───── Collected data
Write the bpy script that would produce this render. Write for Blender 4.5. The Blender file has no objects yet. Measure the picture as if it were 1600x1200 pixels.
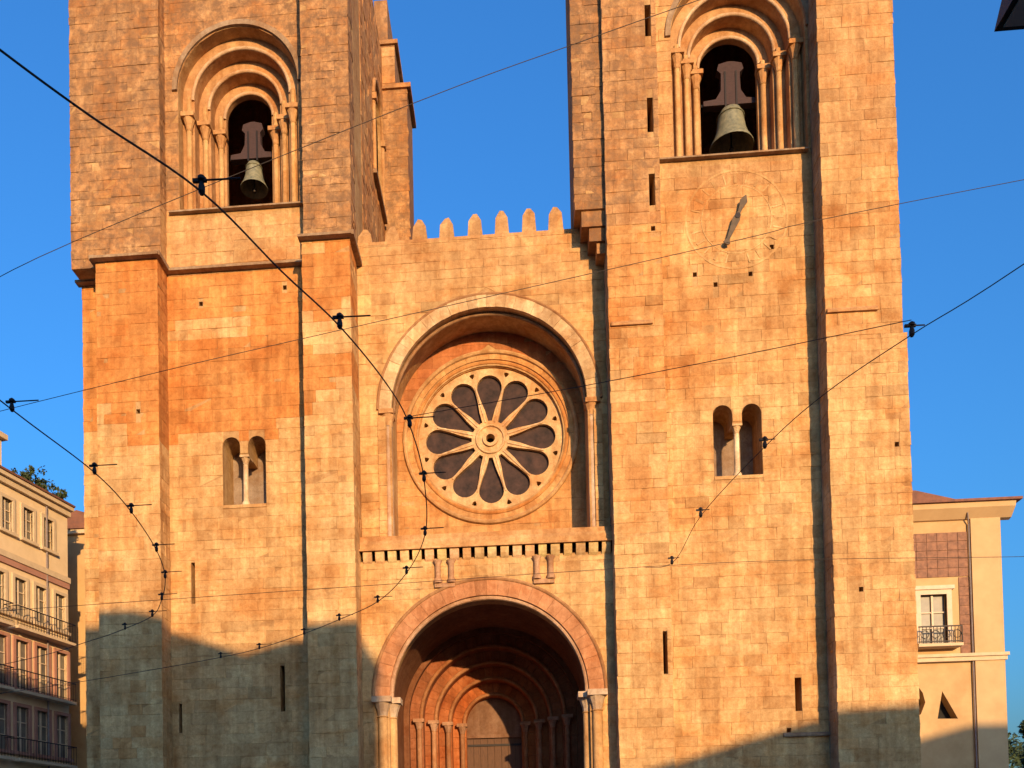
import bpy, bmesh, math, random
from mathutils import Vector, Matrix
from mathutils.geometry import delaunay_2d_cdt
R = math.radians
random.seed(7)
scene = bpy.context.scene
C = scene.collection
PI = math.pi

# ------------------------------------------------------------------ camera, sky, sun, exposure
cam_d = bpy.data.cameras.new('camera')
cam = bpy.data.objects.new('camera', cam_d); C.objects.link(cam); scene.camera = cam
cam_d.sensor_width = 36.0
cam_d.lens = 1380.0/1600.0*36.0
cam_d.shift_x = 0.05625
cam_d.shift_y = 0.441875
cam_d.clip_start = 0.1; cam_d.clip_end = 6000
th, ph, ro = R(4.0), R(1.4), 0.02
ax = Vector((-math.sin(th)*math.cos(ph), math.cos(th)*math.cos(ph), math.sin(ph)))
r0 = Vector((math.cos(th), math.sin(th), 0)); u0 = r0.cross(ax)
rr = r0*math.cos(ro)-u0*math.sin(ro); uu = u0*math.cos(ro)+r0*math.sin(ro)
cam.matrix_world = Matrix(((rr.x, uu.x, -ax.x, 0.0), (rr.y, uu.y, -ax.y, -30.0), (rr.z, uu.z, -ax.z, 1.7), (0, 0, 0, 1)))

SUN_EL, SUN_AZ = R(10.0), R(20.0)          # low evening sun, to the right behind the camera
to_sun = Vector((math.sin(SUN_AZ)*math.cos(SUN_EL), -math.cos(SUN_AZ)*math.cos(SUN_EL), math.sin(SUN_EL)))
world = bpy.data.worlds.new('World'); scene.world = world; world.use_nodes = True
wn = world.node_tree.nodes; wl = world.node_tree.links
sky = wn.new('ShaderNodeTexSky'); sky.sky_type = 'NISHITA'; sky.sun_disc = False
sky.sun_elevation = SUN_EL
sky.sun_rotation = math.atan2(to_sun.x, to_sun.y)
sky.altitude = 100; sky.air_density = 1.6; sky.dust_density = 4.0; sky.ozone_density = 9.0
bg = wn['Background']; bg.inputs[1].default_value = 0.135
wl.new(sky.outputs[0], bg.inputs[0])
sun_d = bpy.data.lights.new('sun', 'SUN'); sun_d.energy = 2.3; sun_d.angle = R(0.5); sun_d.color = (1.0, 0.645, 0.315)
sun = bpy.data.objects.new('sun', sun_d); C.objects.link(sun)
sun.rotation_euler = to_sun.to_track_quat('Z', 'Y').to_euler()
vs = scene.view_settings
vs.view_transform = 'Standard'; vs.look = 'None'; vs.gamma = 1.0; vs.use_curve_mapping = False
vs.exposure = 1.57

# ------------------------------------------------------------------ materials
MATS = {}
def nmat(name):
    m = bpy.data.materials.new(name); m.use_nodes = True
    MATS[name] = m
    nt = m.node_tree
    return m, nt.nodes, nt.links, nt.nodes['Principled BSDF']

def ramp(n, l, src, a, b, ca=(0, 0, 0, 1), cb=(1, 1, 1, 1)):
    rp = n.new('ShaderNodeValToRGB'); e = rp.color_ramp.elements
    e[0].position = a; e[1].position = b; e[0].color = ca; e[1].color = cb
    l.new(src, rp.inputs[0]); return rp.outputs[0]

def noise(n, l, pos, scale, detail=4, rough=.6, vec_scale=None):
    t = n.new('ShaderNodeTexNoise'); t.inputs['Scale'].default_value = scale
    t.inputs['Detail'].default_value = detail; t.inputs['Roughness'].default_value = rough
    if vec_scale:
        mp = n.new('ShaderNodeMapping'); mp.inputs['Scale'].default_value = vec_scale
        l.new(pos, mp.inputs[0]); l.new(mp.outputs[0], t.inputs['Vector'])
    else:
        l.new(pos, t.inputs['Vector'])
    return t.outputs['Fac']

def mix(n, l, a, b, fac, mode='MIX'):
    m = n.new('ShaderNodeMix'); m.data_type = 'RGBA'; m.blend_type = mode
    for k, v in ((0, fac), (6, a), (7, b)):
        if hasattr(v, 'is_linked'): l.new(v, m.inputs[k])
        else: m.inputs[k].default_value = v
    return m.outputs[2]

def bump(n, l, h, bsdf, strength, dist):
    b = n.new('ShaderNodeBump'); b.inputs['Strength'].default_value = strength; b.inputs['Distance'].default_value = dist
    l.new(h, b.inputs['Height']); l.new(b.outputs[0], bsdf.inputs['Normal'])

# masonry: colour of every block comes from its own 'tint', blotching from its 'wear'
m, n, l, b = nmat('stone')
geo = n.new('ShaderNodeNewGeometry'); pos = geo.outputs['Position']
at_ = n.new('ShaderNodeAttribute'); at_.attribute_name = 'tint'
aw = n.new('ShaderNodeAttribute'); aw.attribute_name = 'wear'
n1 = noise(n, l, pos, .75, 6, .68)
n2 = noise(n, l, pos, 5.5, 5, .7)
n3 = noise(n, l, pos, 30, 3, .6)
streak = noise(n, l, pos, 1.0, 4, .6, (3.2, 3.2, .22))
c0 = mix(n, l, at_.outputs['Color'], ramp(n, l, n1, .32, .68, (.72, .60, .49, 1), (1.12, 1.15, 1.15, 1)), 1.0, 'MULTIPLY')
patch = noise(n, l, pos, .42, 5, .7, (1.0, 1.0, 1.5))
c0 = mix(n, l, c0, ramp(n, l, patch, .50, .62, (1.06, 1.08, 1.08, 1), (.97, .80, .62, 1)), .75, 'MULTIPLY')
c1 = mix(n, l, c0, ramp(n, l, n2, .32, .66, (.80, .74, .68, 1), (1.10, 1.10, 1.08, 1)), 1.0, 'MULTIPLY')
c1 = mix(n, l, c1, ramp(n, l, n3, .25, .7, (.86, .84, .82, 1), (1.07, 1.07, 1.07, 1)), 1.0, 'MULTIPLY')
st = mix(n, l, (1, 1, 1, 1), ramp(n, l, streak, .40, .62, (.78, .74, .70, 1), (1.05, 1.05, 1.05, 1)), .85)
c2 = mix(n, l, c1, st, 1.0, 'MULTIPLY')
# lichen and soot crust on the worn upper stages
crust = ramp(n, l, noise(n, l, pos, 2.6, 8, .8), .42, .60)
mu = n.new('ShaderNodeMath'); mu.operation = 'MULTIPLY'
l.new(crust, mu.inputs[0]); l.new(aw.outputs['Fac'], mu.inputs[1])
c3 = mix(n, l, c2, (.17, .095, .05, 1), mu.outputs[0])
pits = ramp(n, l, noise(n, l, pos, 7.0, 4, .8), .66, .74)
mp_ = n.new('ShaderNodeMath'); mp_.operation = 'MULTIPLY'; mp_.inputs[1].default_value = .75
l.new(pits, mp_.inputs[0])
c4 = mix(n, l, c3, (.14, .085, .045, 1), mp_.outputs[0])
l.new(c4, b.inputs['Base Color'])
b.inputs['Roughness'].default_value = .92; b.inputs['Specular IOR Level'].default_value = .2
bump(n, l, n2, b, .55, .05)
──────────
Task objective - Everything from the first line to the line with "PI = math.pi" must be repeated exactly, and nothing else. Leave the pictures out.

Full solution -
Write the bpy script that would produce this render. Write for Blender 4.5. The Blender file has no objects yet. Measure the picture as if it were 1600x1200 pixels.
import bpy, bmesh, math, random
from mathutils import Vector, Matrix
from mathutils.geometry import delaunay_2d_cdt
R = math.radians
random.seed(7)
scene = bpy.context.scene
C = scene.collection
PI = math.pi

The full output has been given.